7. Many years ago in England, pub frequenters had a whistle baked into the rim or handle of their ceramic cups. When they needed a refill, they used the whistle to get some service.

‘Wet your whistle’ is the phrase inspired by this practice.

8. In 1696, William III of England introduced a property tax that required those living in houses with more than six windows to pay a levy.
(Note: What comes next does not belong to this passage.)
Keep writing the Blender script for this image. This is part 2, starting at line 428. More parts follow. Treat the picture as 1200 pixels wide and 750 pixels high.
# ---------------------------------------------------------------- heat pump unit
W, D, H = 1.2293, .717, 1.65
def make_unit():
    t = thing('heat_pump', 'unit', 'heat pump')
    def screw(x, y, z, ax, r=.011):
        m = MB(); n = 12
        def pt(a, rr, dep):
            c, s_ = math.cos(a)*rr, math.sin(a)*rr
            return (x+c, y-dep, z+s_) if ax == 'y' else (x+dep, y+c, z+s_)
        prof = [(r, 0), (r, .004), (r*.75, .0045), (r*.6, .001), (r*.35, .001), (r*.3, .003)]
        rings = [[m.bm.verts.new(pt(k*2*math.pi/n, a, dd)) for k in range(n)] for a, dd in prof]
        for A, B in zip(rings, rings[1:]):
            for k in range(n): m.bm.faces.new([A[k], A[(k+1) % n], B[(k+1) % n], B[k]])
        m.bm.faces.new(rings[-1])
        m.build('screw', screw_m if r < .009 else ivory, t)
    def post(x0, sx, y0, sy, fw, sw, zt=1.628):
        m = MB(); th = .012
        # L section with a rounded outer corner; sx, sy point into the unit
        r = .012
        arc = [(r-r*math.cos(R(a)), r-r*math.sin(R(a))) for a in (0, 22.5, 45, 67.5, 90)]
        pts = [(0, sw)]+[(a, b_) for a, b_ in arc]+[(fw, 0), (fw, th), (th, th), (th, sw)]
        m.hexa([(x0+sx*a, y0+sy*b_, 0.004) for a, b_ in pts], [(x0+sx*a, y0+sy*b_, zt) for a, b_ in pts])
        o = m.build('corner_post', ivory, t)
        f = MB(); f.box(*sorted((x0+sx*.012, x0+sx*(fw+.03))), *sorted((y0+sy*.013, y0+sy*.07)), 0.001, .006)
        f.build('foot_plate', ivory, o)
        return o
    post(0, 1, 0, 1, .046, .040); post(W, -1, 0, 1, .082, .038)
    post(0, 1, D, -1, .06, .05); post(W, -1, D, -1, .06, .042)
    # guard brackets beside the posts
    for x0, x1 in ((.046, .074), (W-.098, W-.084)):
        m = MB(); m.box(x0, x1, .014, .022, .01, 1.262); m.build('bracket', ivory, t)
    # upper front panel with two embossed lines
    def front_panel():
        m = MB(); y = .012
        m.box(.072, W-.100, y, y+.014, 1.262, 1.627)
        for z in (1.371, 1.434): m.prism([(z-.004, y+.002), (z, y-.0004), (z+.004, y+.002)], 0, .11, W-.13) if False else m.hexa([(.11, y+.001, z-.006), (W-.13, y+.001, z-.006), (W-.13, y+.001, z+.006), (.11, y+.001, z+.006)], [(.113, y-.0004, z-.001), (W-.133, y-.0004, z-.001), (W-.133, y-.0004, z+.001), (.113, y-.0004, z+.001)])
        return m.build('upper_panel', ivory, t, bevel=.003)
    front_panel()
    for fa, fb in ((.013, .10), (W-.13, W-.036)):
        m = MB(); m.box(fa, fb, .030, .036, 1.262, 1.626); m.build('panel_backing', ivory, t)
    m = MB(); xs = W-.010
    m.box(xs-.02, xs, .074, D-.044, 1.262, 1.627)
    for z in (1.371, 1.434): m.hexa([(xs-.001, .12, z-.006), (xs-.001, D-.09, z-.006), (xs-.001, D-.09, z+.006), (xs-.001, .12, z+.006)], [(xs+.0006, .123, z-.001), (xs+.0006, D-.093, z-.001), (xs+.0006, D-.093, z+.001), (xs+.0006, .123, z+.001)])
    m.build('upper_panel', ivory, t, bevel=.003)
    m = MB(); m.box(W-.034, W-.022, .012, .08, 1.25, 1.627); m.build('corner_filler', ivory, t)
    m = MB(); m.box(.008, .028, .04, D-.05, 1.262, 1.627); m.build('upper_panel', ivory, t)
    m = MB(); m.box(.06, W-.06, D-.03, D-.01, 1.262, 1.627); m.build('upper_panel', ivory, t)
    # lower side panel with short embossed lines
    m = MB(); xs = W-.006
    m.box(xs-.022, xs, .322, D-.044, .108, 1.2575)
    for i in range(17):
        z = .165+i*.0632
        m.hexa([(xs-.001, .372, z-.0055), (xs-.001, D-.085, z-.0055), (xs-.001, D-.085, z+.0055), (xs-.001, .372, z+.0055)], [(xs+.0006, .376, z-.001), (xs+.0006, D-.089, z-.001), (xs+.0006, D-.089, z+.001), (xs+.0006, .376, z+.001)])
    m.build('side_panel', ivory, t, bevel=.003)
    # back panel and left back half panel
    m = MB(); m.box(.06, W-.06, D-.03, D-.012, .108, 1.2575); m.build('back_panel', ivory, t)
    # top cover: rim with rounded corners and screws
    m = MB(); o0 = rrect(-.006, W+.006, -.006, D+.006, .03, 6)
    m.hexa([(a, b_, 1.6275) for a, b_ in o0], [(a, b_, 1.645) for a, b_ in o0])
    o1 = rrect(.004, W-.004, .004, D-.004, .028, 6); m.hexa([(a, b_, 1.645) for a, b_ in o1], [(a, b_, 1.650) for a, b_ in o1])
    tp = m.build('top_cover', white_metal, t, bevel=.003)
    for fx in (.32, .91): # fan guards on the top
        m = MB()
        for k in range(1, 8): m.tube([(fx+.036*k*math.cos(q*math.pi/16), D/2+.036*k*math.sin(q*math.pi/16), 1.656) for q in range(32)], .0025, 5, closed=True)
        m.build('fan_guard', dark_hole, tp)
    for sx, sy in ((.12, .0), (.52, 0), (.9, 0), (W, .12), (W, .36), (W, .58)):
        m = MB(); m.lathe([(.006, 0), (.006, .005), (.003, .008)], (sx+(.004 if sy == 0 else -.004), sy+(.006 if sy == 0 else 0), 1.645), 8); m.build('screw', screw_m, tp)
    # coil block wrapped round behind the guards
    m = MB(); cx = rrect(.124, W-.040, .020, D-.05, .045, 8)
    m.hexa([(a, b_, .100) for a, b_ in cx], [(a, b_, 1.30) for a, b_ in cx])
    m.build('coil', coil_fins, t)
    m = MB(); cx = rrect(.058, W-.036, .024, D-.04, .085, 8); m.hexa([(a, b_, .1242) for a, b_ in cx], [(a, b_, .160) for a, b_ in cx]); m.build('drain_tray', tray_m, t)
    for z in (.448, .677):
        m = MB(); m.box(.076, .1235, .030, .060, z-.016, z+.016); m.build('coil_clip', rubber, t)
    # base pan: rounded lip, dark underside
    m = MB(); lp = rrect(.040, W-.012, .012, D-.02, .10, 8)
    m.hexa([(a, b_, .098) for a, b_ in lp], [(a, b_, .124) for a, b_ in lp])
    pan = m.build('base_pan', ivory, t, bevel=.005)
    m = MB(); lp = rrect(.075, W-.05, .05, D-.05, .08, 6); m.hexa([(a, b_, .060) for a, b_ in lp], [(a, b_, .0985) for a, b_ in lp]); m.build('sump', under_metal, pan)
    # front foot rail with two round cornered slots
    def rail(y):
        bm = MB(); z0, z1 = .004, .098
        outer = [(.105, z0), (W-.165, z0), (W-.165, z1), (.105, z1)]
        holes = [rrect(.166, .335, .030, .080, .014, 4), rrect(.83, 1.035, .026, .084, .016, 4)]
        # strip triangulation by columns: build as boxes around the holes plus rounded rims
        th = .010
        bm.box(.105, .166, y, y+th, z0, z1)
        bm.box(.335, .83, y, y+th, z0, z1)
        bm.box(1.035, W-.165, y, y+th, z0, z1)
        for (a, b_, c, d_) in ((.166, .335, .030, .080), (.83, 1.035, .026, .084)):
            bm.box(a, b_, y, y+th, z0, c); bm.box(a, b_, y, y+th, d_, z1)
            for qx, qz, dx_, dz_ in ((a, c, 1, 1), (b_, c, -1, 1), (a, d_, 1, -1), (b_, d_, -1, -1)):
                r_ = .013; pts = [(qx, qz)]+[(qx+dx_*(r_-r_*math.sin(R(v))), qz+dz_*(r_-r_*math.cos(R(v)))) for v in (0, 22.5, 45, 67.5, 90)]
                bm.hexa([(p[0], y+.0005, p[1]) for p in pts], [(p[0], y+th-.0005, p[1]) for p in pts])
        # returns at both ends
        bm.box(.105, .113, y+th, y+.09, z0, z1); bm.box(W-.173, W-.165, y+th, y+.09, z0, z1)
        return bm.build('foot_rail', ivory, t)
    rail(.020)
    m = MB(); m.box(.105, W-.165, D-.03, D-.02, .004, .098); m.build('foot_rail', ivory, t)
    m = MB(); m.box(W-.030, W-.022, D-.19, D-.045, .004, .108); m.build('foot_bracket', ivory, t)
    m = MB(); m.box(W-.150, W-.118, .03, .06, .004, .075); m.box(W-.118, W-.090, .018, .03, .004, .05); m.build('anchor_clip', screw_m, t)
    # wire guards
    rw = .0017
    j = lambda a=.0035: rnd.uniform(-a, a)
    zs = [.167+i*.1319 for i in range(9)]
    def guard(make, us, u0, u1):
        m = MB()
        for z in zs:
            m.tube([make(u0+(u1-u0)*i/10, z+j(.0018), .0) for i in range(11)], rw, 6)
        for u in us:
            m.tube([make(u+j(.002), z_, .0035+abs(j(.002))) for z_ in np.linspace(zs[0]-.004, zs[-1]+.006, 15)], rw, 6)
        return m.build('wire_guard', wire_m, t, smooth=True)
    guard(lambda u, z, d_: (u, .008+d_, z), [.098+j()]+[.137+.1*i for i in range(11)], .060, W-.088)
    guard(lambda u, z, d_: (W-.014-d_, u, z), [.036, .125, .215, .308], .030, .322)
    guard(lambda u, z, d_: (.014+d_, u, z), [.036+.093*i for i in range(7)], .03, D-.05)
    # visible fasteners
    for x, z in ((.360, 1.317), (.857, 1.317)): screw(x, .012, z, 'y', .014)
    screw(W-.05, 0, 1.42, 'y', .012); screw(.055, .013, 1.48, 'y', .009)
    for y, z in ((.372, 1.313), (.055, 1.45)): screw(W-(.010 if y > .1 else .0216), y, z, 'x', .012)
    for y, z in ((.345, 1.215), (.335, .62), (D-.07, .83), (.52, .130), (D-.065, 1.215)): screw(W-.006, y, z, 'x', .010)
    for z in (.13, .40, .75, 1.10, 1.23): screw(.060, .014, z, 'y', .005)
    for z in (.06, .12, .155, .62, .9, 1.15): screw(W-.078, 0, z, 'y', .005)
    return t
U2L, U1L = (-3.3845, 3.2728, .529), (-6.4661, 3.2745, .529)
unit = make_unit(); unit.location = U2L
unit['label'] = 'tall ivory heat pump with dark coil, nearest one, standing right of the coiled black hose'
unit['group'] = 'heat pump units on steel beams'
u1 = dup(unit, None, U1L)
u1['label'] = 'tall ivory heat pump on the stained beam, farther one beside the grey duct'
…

In order to avoid the tax, house owners would brick up all windows except six. (The Window Tax lasted until 1851, and older houses with bricked-up windows are still a common sight in the U.K.) As the bricked-up windows prevented some rooms from receiving any sunlight, the tax was referred to as “daylight robbery”!

Now, there you have the origin of these phrases.

Interesting ….

Isn’t it.

Forwarded as received.

11 thoughts on “Strange but True- origin of these phrases

  1. Very nice share. I too am preparing something similar for my blog. This shall be a BIG help.
    Here is one from my collection:
    “Break the ice.”
    Meaning: To break off a conflict or commence a friendship.

    Origin: Back when road transportation was not developed, ships would be the only transportation and means of trade. At times, the ships would get stuck during the winter because of ice formation. The receiving country would send small ships to “break the ice” to clear a way for the trade ships. This gesture showed affiliation and understanding between two territories.